Contre ceux qui lui reprochent de s’acharner contre les musulmans, le gouvernement peut faire valoir qu’il a récemment dissous plusieurs groupes d’extrême droite, comme Génération identitaire, les Zouaves Paris et l’Alvarium.  

Depuis l’état d’urgence de 2015, et plus encore lors du quinquennat d’Emmanuel Macron, le rythme des dissolutions s’est accéléré. Parce que cette mesure envoie un signal fort à l’opinion publique, parce qu’elle désigne des « ennemis de la République » à la vindicte générale, parce qu’elle est plus rapide et moins contraignante que le recours à la justice – pas besoin de preuves d’infraction, les soupçons suffisent –, cette voie est à la fois utilisée comme un outil de communication politique et de neutralisation. 

La loi « séparatisme », promulguée en août 2021, a encore étendu les possibilités de dissolution administrative. Celle-ci peut désormais viser les organisations qui incitent aux « agissements violents à l’encontre des personnes ou des biens » (au hasard, des vitrines). Auparavant, les autorités pouvaient déjà invoquer la provocation à la discrimination, à la haine ou à la violence, l’incitation à commettre des actes de terrorisme ou à participer à des manifestations armées, la dérive vers une milice privée ou l’objectif de porter atteinte à la forme républicaine du gouvernement. 
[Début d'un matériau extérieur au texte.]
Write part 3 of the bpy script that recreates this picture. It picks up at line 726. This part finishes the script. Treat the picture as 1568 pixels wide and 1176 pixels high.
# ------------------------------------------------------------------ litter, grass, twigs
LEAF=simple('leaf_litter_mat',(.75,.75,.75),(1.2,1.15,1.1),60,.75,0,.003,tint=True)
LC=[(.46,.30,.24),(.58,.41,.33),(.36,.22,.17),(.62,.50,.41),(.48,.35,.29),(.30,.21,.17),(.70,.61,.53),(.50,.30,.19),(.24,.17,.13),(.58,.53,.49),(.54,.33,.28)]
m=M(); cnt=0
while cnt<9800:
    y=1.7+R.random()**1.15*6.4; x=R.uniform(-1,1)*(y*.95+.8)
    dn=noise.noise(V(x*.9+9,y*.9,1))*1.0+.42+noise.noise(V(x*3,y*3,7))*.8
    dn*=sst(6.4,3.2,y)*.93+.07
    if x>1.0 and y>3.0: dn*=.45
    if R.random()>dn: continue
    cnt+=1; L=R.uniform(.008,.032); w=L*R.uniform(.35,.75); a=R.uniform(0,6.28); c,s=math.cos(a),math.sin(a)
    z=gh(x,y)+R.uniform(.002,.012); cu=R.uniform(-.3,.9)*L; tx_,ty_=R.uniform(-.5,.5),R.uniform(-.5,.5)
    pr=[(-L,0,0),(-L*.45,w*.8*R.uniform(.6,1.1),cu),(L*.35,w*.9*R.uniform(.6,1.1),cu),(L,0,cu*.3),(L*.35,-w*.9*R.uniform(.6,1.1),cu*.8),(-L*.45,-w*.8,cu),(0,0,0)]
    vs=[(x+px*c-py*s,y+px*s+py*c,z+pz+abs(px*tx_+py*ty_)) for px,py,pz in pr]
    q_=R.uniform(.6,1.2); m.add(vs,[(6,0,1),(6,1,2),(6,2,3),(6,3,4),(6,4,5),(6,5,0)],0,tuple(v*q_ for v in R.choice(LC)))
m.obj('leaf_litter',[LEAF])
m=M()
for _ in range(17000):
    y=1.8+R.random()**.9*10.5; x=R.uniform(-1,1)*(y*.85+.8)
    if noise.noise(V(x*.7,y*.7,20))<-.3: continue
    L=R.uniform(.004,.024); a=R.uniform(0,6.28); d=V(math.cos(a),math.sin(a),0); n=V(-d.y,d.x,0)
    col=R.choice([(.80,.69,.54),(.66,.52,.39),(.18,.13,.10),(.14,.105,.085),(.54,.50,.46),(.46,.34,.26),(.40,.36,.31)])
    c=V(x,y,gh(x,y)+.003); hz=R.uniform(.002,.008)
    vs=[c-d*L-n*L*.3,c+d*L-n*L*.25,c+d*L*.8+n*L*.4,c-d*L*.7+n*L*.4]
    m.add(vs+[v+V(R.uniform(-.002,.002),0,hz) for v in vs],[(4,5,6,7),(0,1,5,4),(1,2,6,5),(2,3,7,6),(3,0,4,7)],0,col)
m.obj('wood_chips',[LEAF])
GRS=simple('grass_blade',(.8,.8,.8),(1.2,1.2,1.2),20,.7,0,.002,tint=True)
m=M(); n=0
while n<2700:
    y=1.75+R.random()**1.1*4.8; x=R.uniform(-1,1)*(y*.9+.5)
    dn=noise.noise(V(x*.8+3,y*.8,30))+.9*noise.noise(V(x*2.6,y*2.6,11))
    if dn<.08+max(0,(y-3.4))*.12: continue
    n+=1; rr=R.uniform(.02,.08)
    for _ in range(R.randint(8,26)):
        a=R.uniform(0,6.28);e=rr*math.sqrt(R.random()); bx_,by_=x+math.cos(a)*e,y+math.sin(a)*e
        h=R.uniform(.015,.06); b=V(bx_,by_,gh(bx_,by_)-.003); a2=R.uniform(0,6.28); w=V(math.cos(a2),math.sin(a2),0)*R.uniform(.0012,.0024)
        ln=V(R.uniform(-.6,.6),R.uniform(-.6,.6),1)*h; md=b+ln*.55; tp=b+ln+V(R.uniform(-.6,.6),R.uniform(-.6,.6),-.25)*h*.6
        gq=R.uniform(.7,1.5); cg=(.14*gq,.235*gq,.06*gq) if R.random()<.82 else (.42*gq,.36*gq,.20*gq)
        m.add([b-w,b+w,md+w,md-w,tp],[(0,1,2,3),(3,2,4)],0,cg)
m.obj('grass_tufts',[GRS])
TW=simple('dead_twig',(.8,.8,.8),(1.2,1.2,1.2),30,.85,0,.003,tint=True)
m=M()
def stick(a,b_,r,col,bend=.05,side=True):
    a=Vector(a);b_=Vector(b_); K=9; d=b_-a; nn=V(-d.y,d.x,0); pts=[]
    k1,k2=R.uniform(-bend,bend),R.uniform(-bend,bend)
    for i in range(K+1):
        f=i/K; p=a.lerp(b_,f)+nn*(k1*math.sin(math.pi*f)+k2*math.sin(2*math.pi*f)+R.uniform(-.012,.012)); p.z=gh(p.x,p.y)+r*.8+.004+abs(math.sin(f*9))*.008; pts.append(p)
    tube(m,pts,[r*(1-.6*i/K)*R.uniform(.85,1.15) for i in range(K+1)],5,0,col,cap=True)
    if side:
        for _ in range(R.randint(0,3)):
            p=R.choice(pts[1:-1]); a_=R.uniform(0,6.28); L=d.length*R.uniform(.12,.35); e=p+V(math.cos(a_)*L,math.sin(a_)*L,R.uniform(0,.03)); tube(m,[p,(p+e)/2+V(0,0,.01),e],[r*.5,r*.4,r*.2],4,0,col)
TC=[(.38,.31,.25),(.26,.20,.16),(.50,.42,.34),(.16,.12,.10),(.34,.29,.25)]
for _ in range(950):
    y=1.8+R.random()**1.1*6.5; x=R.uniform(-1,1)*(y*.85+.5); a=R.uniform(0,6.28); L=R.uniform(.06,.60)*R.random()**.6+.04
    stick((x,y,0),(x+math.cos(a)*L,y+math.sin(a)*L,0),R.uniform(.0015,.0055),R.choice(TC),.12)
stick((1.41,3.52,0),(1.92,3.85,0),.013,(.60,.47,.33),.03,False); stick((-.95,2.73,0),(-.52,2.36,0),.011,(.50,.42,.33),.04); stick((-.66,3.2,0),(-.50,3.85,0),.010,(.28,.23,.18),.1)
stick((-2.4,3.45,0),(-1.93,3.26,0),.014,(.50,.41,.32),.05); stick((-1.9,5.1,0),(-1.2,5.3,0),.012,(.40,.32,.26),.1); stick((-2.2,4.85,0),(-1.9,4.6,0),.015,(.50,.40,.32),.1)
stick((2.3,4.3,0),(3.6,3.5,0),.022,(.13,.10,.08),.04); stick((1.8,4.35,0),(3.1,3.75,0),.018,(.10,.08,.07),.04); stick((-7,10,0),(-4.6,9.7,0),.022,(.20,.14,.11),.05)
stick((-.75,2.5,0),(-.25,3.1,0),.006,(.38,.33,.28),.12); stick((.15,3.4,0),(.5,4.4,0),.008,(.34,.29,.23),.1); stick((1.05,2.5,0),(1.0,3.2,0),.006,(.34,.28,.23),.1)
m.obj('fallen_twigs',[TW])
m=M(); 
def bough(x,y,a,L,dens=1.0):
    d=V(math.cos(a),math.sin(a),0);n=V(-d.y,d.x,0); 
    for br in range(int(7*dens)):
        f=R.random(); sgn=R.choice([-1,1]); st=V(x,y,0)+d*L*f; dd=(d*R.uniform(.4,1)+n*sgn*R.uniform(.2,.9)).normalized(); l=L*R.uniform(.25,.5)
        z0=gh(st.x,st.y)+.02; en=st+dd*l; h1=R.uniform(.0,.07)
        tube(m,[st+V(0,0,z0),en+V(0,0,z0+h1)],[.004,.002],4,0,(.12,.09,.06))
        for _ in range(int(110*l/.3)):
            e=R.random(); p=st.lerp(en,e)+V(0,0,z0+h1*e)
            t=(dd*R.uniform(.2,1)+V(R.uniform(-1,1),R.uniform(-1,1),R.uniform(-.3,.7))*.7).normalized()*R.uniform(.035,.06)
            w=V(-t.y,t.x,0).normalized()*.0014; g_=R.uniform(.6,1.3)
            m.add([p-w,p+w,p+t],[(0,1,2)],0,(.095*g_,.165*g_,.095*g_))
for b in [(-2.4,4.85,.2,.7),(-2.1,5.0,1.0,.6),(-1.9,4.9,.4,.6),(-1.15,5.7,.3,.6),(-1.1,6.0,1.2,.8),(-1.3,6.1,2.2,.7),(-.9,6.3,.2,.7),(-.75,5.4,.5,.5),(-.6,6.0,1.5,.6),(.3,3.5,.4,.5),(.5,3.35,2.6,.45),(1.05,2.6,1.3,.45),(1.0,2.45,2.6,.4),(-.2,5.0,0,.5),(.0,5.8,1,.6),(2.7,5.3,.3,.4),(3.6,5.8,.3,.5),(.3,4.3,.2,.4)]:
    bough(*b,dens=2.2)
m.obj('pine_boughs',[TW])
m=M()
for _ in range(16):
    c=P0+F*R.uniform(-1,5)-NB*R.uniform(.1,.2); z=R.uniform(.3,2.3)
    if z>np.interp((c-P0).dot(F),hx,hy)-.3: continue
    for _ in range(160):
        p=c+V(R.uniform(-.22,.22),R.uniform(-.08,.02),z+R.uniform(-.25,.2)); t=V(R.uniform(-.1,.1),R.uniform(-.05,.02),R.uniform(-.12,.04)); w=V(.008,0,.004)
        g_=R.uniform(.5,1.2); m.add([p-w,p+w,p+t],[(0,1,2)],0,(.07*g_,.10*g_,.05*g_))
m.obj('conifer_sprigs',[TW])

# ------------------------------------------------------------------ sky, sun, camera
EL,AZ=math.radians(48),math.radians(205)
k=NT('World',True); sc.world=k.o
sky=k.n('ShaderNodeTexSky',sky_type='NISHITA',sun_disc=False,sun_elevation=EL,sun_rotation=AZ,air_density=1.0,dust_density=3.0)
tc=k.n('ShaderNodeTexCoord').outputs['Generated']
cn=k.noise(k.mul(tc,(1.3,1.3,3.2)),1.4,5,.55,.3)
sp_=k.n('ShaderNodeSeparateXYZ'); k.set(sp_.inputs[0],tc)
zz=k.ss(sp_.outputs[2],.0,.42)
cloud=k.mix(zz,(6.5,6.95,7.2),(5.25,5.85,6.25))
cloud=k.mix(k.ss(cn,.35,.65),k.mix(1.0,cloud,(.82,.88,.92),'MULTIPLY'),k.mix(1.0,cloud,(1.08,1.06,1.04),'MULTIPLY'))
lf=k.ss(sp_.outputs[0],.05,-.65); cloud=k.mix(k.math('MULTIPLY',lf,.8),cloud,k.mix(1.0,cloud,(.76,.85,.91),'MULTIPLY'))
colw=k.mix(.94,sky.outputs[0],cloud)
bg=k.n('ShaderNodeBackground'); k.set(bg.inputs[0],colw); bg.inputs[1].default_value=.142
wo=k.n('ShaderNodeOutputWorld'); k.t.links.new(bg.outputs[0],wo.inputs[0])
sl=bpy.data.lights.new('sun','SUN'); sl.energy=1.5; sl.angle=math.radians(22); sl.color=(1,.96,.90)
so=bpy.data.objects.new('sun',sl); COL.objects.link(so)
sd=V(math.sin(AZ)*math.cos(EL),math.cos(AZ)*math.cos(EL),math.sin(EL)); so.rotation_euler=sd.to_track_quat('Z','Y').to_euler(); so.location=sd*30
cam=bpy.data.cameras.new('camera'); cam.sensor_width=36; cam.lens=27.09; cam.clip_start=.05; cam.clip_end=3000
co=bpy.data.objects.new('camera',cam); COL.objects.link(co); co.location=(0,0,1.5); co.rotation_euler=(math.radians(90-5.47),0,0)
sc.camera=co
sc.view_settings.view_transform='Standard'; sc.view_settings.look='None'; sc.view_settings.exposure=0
Les dissolutions administratives compliquent la vie des groupes visés, en les empêchant de mener à bien une démarche collective, quelle qu’elle soit. Elles ont des conséquences, y compris financières. C’est l’un des objectifs poursuivis. Leurs membres sont passibles de poursuites pénales s’ils tentent de reconstituer l’organisation dissoute. Cela ne les a jamais empêchés de continuer leurs actions sous d’autres formes. Mais pour un ministre de l’intérieur, l’essentiel, c’est de montrer qu'il agit. Quitte à dissoudre ce qui lui tombe sous la main, ou ce qu’on lui brandit sous le nez.